**EXTRACTED RECORDS:**
•••
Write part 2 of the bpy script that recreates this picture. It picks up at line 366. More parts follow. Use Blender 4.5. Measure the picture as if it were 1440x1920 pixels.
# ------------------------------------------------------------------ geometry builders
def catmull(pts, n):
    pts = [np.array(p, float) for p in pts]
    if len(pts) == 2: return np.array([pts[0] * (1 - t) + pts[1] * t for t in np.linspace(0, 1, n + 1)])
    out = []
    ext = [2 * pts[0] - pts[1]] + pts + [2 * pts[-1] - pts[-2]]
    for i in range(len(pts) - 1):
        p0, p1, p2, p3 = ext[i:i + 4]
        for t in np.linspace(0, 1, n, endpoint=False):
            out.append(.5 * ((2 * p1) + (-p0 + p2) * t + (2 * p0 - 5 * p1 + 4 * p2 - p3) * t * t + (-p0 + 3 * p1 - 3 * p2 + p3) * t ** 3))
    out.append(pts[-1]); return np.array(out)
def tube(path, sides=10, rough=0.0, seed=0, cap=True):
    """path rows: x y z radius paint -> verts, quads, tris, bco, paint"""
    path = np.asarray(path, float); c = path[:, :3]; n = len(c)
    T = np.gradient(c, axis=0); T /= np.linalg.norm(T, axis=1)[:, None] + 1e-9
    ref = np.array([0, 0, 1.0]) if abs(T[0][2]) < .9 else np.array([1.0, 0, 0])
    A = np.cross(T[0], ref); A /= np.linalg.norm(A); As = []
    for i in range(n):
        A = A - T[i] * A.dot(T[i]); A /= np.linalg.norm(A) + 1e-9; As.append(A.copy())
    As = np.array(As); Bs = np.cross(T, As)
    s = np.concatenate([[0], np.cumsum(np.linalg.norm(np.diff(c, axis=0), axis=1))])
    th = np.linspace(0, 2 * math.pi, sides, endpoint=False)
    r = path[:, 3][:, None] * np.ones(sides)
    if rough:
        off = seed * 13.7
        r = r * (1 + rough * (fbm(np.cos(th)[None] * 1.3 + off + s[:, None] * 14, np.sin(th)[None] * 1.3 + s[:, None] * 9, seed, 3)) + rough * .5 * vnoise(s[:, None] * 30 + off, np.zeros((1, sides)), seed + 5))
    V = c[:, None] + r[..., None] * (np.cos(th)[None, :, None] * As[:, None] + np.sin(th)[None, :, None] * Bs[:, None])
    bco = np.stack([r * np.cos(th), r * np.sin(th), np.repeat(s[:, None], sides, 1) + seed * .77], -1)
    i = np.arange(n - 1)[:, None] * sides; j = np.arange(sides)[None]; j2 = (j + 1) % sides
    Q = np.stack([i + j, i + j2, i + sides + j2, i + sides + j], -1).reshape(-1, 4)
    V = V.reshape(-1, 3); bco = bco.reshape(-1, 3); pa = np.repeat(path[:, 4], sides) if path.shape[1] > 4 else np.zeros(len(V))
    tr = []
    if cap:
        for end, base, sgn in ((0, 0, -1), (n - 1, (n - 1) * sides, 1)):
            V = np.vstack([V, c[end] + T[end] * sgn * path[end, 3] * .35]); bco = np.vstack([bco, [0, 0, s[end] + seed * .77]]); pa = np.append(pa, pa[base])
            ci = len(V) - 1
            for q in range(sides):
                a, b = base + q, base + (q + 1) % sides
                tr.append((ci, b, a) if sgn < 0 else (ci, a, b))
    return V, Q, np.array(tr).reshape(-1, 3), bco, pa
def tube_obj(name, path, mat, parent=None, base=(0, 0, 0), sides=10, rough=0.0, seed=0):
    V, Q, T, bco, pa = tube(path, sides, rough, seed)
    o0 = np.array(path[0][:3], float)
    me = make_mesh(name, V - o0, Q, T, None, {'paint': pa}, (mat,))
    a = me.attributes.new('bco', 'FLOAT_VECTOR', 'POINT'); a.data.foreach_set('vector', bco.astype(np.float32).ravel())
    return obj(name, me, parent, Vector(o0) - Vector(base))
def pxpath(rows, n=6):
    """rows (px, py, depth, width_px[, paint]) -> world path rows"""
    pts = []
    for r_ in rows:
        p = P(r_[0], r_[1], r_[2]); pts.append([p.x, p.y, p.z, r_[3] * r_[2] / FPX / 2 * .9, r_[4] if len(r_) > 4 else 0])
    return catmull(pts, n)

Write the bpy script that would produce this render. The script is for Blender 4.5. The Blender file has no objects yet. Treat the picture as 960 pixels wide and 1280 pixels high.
•••
**SHORT TASK:**
Copy each line of the data exactly, leaving nothing out.

**ANSWER TO THE TASK:**
Write part 2 of the bpy script that recreates this picture. It picks up at line 366. More parts follow. Use Blender 4.5. Measure the picture as if it were 1440x1920 pixels.
# ------------------------------------------------------------------ geometry builders
def catmull(pts, n):
    pts = [np.array(p, float) for p in pts]
    if len(pts) == 2: return np.array([pts[0] * (1 - t) + pts[1] * t for t in np.linspace(0, 1, n + 1)])
    out = []
    ext = [2 * pts[0] - pts[1]] + pts + [2 * pts[-1] - pts[-2]]
    for i in range(len(pts) - 1):
        p0, p1, p2, p3 = ext[i:i + 4]
        for t in np.linspace(0, 1, n, endpoint=False):
            out.append(.5 * ((2 * p1) + (-p0 + p2) * t + (2 * p0 - 5 * p1 + 4 * p2 - p3) * t * t + (-p0 + 3 * p1 - 3 * p2 + p3) * t ** 3))
    out.append(pts[-1]); return np.array(out)
def tube(path, sides=10, rough=0.0, seed=0, cap=True):
    """path rows: x y z radius paint -> verts, quads, tris, bco, paint"""
    path = np.asarray(path, float); c = path[:, :3]; n = len(c)
    T = np.gradient(c, axis=0); T /= np.linalg.norm(T, axis=1)[:, None] + 1e-9
    ref = np.array([0, 0, 1.0]) if abs(T[0][2]) < .9 else np.array([1.0, 0, 0])
    A = np.cross(T[0], ref); A /= np.linalg.norm(A); As = []
    for i in range(n):
        A = A - T[i] * A.dot(T[i]); A /= np.linalg.norm(A) + 1e-9; As.append(A.copy())
    As = np.array(As); Bs = np.cross(T, As)
    s = np.concatenate([[0], np.cumsum(np.linalg.norm(np.diff(c, axis=0), axis=1))])
    th = np.linspace(0, 2 * math.pi, sides, endpoint=False)
    r = path[:, 3][:, None] * np.ones(sides)
    if rough:
        off = seed * 13.7
        r = r * (1 + rough * (fbm(np.cos(th)[None] * 1.3 + off + s[:, None] * 14, np.sin(th)[None] * 1.3 + s[:, None] * 9, seed, 3)) + rough * .5 * vnoise(s[:, None] * 30 + off, np.zeros((1, sides)), seed + 5))
    V = c[:, None] + r[..., None] * (np.cos(th)[None, :, None] * As[:, None] + np.sin(th)[None, :, None] * Bs[:, None])
    bco = np.stack([r * np.cos(th), r * np.sin(th), np.repeat(s[:, None], sides, 1) + seed * .77], -1)
    i = np.arange(n - 1)[:, None] * sides; j = np.arange(sides)[None]; j2 = (j + 1) % sides
    Q = np.stack([i + j, i + j2, i + sides + j2, i + sides + j], -1).reshape(-1, 4)
    V = V.reshape(-1, 3); bco = bco.reshape(-1, 3); pa = np.repeat(path[:, 4], sides) if path.shape[1] > 4 else np.zeros(len(V))
    tr = []
    if cap:
        for end, base, sgn in ((0, 0, -1), (n - 1, (n - 1) * sides, 1)):
            V = np.vstack([V, c[end] + T[end] * sgn * path[end, 3] * .35]); bco = np.vstack([bco, [0, 0, s[end] + seed * .77]]); pa = np.append(pa, pa[base])
            ci = len(V) - 1
            for q in range(sides):
                a, b = base + q, base + (q + 1) % sides
                tr.append((ci, b, a) if sgn < 0 else (ci, a, b))
    return V, Q, np.array(tr).reshape(-1, 3), bco, pa
def tube_obj(name, path, mat, parent=None, base=(0, 0, 0), sides=10, rough=0.0, seed=0):
    V, Q, T, bco, pa = tube(path, sides, rough, seed)
    o0 = np.array(path[0][:3], float)
    me = make_mesh(name, V - o0, Q, T, None, {'paint': pa}, (mat,))
    a = me.attributes.new('bco', 'FLOAT_VECTOR', 'POINT'); a.data.foreach_set('vector', bco.astype(np.float32).ravel())
    return obj(name, me, parent, Vector(o0) - Vector(base))
def pxpath(rows, n=6):
    """rows (px, py, depth, width_px[, paint]) -> world path rows"""
    pts = []
    for r_ in rows:
        p = P(r_[0], r_[1], r_[2]); pts.append([p.x, p.y, p.z, r_[3] * r_[2] / FPX / 2 * .9, r_[4] if len(r_) > 4 else 0])
    return catmull(pts, n)

Write the bpy script that would produce this render. The script is for Blender 4.5. The Blender file has no objects yet. Treat the picture as 960 pixels wide and 1280 pixels high.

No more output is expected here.